WHAT TO WORK ON:
Only the lines from the line that has "Write a Blender" through the line that has "sc.camera = cam_o" should be reproduced, exactly and with both ends kept.

[Records with scene code]

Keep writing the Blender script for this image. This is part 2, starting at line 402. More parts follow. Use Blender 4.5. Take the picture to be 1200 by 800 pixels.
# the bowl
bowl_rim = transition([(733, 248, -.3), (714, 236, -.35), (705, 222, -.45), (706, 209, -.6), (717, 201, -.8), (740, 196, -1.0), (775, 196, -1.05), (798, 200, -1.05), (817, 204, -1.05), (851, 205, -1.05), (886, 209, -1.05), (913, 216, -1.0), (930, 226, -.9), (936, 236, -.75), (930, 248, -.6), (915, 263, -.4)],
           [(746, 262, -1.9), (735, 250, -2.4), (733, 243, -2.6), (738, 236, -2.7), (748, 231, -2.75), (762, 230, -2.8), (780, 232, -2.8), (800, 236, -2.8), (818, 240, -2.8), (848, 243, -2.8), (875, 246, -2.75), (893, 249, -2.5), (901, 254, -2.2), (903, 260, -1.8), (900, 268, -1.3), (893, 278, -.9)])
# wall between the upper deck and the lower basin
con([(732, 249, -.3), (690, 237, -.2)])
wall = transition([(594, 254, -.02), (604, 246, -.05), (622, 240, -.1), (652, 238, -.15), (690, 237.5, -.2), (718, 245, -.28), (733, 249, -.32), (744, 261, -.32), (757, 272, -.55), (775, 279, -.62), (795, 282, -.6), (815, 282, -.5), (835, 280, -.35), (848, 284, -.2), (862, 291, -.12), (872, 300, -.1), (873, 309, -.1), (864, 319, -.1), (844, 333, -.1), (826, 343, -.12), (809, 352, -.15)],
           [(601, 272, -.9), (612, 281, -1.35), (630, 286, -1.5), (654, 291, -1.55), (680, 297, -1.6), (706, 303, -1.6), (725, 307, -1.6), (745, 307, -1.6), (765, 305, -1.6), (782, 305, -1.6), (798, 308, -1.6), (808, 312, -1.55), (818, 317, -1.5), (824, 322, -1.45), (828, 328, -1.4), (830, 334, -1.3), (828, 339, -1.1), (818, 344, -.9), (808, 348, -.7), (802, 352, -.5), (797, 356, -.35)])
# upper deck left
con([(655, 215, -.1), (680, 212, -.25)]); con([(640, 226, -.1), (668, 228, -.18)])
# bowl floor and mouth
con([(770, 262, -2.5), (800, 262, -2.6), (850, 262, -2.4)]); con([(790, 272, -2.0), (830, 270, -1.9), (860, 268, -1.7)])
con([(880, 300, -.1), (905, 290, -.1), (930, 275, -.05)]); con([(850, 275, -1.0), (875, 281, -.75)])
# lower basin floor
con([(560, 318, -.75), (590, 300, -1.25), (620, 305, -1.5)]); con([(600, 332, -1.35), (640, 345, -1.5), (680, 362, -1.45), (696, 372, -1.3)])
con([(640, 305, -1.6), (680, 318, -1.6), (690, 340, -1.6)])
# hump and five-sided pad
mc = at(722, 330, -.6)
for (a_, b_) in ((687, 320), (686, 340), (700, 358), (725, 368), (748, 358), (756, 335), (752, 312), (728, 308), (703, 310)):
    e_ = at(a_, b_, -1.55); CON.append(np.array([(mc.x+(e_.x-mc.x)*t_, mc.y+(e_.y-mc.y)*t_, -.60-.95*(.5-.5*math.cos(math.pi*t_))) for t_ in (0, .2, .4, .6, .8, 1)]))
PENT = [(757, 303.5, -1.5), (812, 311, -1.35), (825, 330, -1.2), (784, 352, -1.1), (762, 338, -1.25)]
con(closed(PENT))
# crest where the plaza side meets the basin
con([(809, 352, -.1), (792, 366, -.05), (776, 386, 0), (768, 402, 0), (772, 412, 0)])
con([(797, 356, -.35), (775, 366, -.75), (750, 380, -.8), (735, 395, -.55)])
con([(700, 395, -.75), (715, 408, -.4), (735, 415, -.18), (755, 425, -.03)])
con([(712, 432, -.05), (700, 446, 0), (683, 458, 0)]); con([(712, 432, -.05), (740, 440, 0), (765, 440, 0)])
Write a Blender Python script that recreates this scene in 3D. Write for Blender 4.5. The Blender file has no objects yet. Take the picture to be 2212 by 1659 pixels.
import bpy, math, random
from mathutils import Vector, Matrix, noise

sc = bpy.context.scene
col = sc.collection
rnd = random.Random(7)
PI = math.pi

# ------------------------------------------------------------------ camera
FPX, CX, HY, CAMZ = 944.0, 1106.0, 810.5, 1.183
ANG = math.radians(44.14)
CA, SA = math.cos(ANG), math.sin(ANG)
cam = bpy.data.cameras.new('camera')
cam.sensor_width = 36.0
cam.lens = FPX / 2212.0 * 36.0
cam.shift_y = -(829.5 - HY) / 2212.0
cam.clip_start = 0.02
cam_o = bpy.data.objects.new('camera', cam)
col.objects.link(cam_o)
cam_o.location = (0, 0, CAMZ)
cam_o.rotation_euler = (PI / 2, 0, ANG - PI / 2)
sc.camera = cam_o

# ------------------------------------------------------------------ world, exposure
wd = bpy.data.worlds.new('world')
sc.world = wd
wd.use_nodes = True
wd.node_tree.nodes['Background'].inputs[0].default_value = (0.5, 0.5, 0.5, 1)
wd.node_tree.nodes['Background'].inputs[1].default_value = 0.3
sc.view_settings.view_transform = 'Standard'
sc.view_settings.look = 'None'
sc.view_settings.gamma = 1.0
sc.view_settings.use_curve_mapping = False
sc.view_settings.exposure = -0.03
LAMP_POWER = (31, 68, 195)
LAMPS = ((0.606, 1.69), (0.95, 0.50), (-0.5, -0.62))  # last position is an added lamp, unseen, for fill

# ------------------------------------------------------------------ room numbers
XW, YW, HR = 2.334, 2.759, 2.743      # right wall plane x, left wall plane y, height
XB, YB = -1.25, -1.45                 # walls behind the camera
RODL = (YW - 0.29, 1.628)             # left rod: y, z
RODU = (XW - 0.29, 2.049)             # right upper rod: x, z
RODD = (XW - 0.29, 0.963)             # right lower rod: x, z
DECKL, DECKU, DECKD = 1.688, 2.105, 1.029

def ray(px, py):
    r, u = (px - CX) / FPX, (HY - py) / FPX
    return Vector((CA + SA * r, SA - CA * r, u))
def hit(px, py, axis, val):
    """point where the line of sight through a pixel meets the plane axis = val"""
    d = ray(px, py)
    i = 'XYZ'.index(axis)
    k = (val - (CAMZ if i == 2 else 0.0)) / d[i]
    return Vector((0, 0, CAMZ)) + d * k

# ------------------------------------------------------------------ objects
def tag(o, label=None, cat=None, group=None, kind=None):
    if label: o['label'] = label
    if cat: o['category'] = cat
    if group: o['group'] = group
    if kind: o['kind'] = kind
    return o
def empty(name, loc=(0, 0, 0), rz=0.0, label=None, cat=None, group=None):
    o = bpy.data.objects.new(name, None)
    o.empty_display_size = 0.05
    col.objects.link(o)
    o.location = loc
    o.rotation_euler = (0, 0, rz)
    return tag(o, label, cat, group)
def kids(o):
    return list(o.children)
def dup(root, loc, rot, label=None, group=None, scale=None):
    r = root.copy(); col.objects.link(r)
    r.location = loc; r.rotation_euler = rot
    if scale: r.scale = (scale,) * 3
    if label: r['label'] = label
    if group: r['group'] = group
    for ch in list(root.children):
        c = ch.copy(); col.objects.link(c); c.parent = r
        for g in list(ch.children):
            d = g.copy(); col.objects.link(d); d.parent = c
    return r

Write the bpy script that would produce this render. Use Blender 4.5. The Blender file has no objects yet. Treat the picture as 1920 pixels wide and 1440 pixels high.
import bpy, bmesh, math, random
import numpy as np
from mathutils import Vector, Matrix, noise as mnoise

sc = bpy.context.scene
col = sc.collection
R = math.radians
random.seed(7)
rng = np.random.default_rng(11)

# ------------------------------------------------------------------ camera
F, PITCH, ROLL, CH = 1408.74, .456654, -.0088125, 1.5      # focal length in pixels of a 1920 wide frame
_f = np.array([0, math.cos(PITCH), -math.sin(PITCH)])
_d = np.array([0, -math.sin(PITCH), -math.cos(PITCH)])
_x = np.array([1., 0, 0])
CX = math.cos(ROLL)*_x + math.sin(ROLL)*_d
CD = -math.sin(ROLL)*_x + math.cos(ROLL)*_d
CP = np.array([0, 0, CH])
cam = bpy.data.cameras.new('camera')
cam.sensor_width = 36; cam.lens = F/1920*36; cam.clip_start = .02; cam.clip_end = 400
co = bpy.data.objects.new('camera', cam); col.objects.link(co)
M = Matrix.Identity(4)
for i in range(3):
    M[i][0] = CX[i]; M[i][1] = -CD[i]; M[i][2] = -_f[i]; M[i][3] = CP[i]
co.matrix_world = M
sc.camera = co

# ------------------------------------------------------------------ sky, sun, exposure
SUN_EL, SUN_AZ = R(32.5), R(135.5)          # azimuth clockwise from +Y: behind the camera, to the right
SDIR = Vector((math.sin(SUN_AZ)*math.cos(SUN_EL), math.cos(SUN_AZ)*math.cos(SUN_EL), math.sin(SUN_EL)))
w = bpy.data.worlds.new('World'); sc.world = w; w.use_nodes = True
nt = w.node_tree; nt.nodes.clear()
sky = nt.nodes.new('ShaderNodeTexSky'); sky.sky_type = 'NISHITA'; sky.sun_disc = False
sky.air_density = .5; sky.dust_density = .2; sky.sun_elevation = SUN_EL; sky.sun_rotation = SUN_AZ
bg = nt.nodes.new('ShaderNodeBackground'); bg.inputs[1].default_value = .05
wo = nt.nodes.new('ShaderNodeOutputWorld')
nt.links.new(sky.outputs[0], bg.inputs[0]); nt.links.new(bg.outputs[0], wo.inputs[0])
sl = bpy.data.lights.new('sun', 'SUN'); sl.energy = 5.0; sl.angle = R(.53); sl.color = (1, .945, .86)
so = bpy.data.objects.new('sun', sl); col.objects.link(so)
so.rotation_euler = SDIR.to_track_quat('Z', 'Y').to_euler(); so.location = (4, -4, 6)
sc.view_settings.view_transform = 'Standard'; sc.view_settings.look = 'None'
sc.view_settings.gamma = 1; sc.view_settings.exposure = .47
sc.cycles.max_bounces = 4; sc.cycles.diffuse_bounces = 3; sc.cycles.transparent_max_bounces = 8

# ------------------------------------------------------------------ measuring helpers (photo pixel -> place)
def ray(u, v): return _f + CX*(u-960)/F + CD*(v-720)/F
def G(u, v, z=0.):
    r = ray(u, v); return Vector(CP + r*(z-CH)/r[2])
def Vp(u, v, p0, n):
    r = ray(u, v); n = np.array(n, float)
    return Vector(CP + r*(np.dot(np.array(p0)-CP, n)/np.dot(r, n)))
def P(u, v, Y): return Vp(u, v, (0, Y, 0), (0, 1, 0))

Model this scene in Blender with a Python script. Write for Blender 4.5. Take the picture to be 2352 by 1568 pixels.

ANSWER TO THE EXERCISE:
Write a Blender Python script that recreates this scene in 3D. Write for Blender 4.5. The Blender file has no objects yet. Take the picture to be 2212 by 1659 pixels.
import bpy, math, random
from mathutils import Vector, Matrix, noise

sc = bpy.context.scene
col = sc.collection
rnd = random.Random(7)
PI = math.pi

# ------------------------------------------------------------------ camera
FPX, CX, HY, CAMZ = 944.0, 1106.0, 810.5, 1.183
ANG = math.radians(44.14)
CA, SA = math.cos(ANG), math.sin(ANG)
cam = bpy.data.cameras.new('camera')
cam.sensor_width = 36.0
cam.lens = FPX / 2212.0 * 36.0
cam.shift_y = -(829.5 - HY) / 2212.0
cam.clip_start = 0.02
cam_o = bpy.data.objects.new('camera', cam)
col.objects.link(cam_o)
cam_o.location = (0, 0, CAMZ)
cam_o.rotation_euler = (PI / 2, 0, ANG - PI / 2)
sc.camera = cam_o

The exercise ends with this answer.